Our first residence was only a few feet off U.S. 29, the major highway between Greensboro and Charlotte before I-85 was built. And it was within several hundred yards of the railroad tracks. We used to catch tadpoles in the ditches on both sides of the tracks.
We knew not to play on the main highway although we walked, rode bikes and ran through the side streets. We went in and out of each other’s houses, often without knocking, but always speaking up to announce our arrival. Though I was too young to go, I remember across those railroad tracks there was a baseball field; my older brother loved going there on weekend afternoons. There also was a club house for the mill bosses and we could see cars coming and going on the road along the opposite side of the tracks. There were four or five almost identical houses along that road. My stepfather had a granddaughter who was a little older than I and she lived in one of those.Before I-85 took the business away, there were several other stores in Yadkin. My favorite was Martin’s Store because it was the closest and we could cross backyards to get there. Another one farther away was called Cheap John’s and he and his wife lived above the store. We were a little timid when we were sent there as he seemed very old to us (probably about 50 ó ha!).

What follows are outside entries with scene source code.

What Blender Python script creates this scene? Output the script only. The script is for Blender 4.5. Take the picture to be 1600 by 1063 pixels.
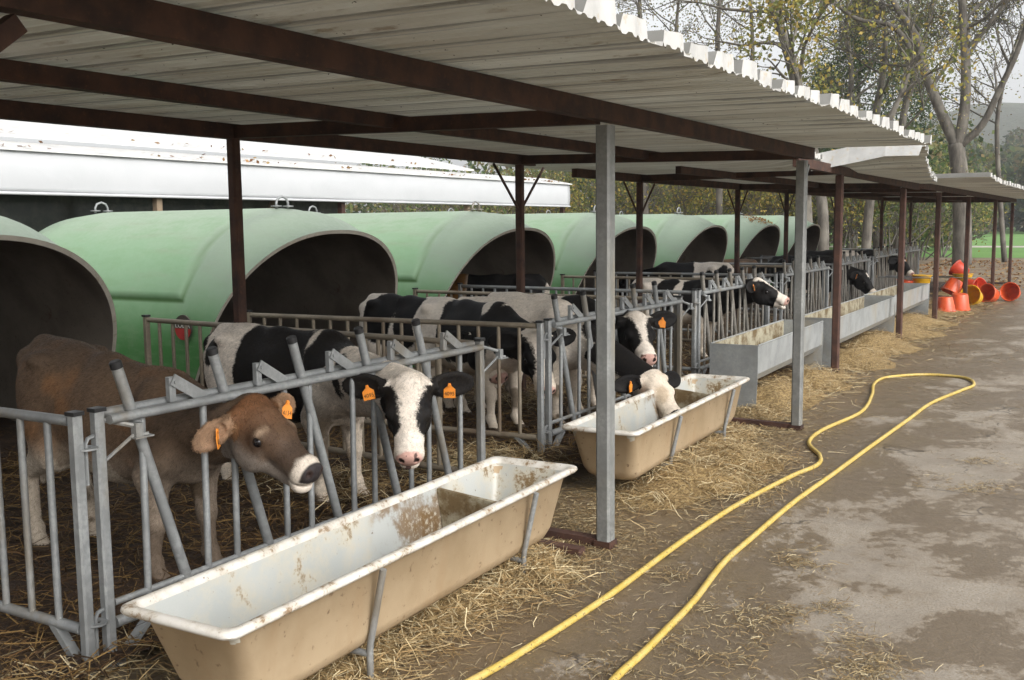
import bpy, math, random
import numpy as np
from mathutils import Vector, Matrix
random.seed(7); RNG = np.random.default_rng(7)
for _o in list(bpy.data.objects): bpy.data.objects.remove(_o)
SC = bpy.context.scene; COL = SC.collection
V = Vector; R = math.radians
# ------------------------------------------------------------------ camera, world, sun, exposure
CAM_H = 1.8; FPX = 1580.0; YAW, PITCH, ROLL = R(31.6), R(6.4), R(0.6)
_fw = V((-math.sin(YAW)*math.cos(PITCH), math.cos(YAW)*math.cos(PITCH), -math.sin(PITCH)))
_r0 = V((math.cos(YAW), math.sin(YAW), 0)); _u0 = _r0.cross(_fw)
_rt = _r0*math.cos(ROLL) - _u0*math.sin(ROLL); _up = _u0*math.cos(ROLL) + _r0*math.sin(ROLL)
cam = bpy.data.cameras.new('camera'); camo = bpy.data.objects.new('camera', cam); COL.objects.link(camo)
cam.sensor_width = 36; cam.lens = 36*FPX/1600; cam.clip_start = 0.05; cam.clip_end = 3000
_m = Matrix((( _rt.x, _up.x, -_fw.x, 0), (_rt.y, _up.y, -_fw.y, 0), (_rt.z, _up.z, -_fw.z, CAM_H), (0, 0, 0, 1)))
camo.matrix_world = _m
SC.camera = camo
def at(px, py, ax, val):
    """world point where the sight line through photo pixel (px,py) meets the plane axis=val"""
    d = _fw + _rt*(px-800)/FPX - _up*(py-531.5)/FPX
    o = V((0, 0, CAM_H)); t = (val-o[ax])/d[ax]
    return o + d*t
SUN_EL, SUN_AZ = R(36), R(108)      # azimuth from +Y towards +X
w = bpy.data.worlds.new('World'); SC.world = w; w.use_nodes = True
nt = w.node_tree; bg = nt.nodes['Background']
sk = nt.nodes.new('ShaderNodeTexSky'); sk.sky_type = 'NISHITA'; sk.sun_disc = False
sk.sun_elevation = SUN_EL; sk.sun_rotation = SUN_AZ; sk.air_density = 1.0; sk.dust_density = 4.0; sk.ozone_density = 1.0
hs = nt.nodes.new('ShaderNodeHueSaturation'); hs.inputs['Saturation'].default_value = 0.10
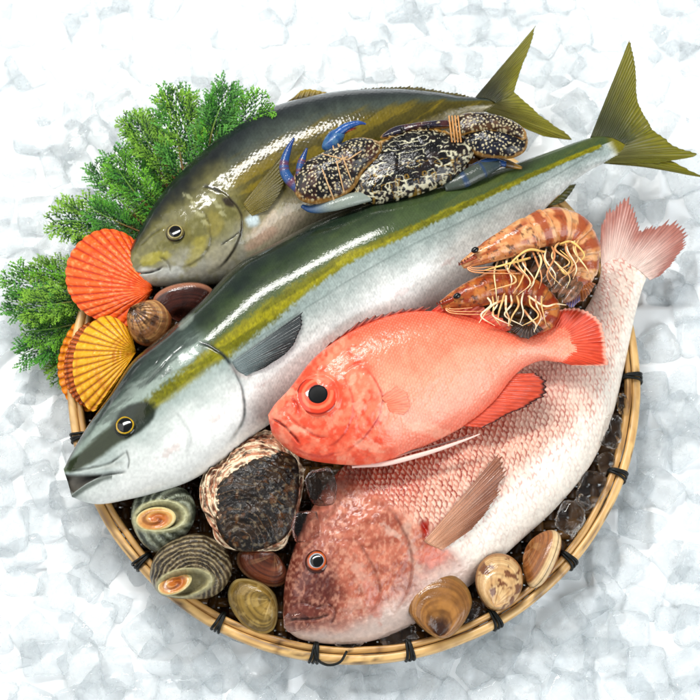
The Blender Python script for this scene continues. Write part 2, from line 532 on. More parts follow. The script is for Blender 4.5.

There was a restaurant down by the mill entrance where some of the workers ate. I don’t remember us ever getting to eat there. I do remember using an old pay phone outside to receive calls from my boyfriends since we didn’t have a phone.
Down the hill was a playground with a basketball court, a merry-go-round and swings. The old school building that was closed long before I moved to Yadkin was across from that park and used on weekends for what we called a “teen canteen.” There was a jukebox during my early teens and we all thought that was the greatest place.
One of my earliest memories of that basketball court was the square dances held there. I remember being twirled around by older folks as they tried to teach us how to do-si-do. My other memory there is when a friend got a camera for Christmas. We accidentally took a picture of her lighting a cigarette that was taken from my mother’s stockpile. When her father came across that picture, she suffered dearly.
One of the best things about Yadkin were the two churches, Baptist and Methodist. It is neat that those two churches are among the few things left in Yadkin.
Y’all come on out for the reunion and write your own stories to share when we do “go home again” at Dan Nicholas Park.
The Yadkin mill village was three miles north of Spencer near the former North Carolina Finishing Co.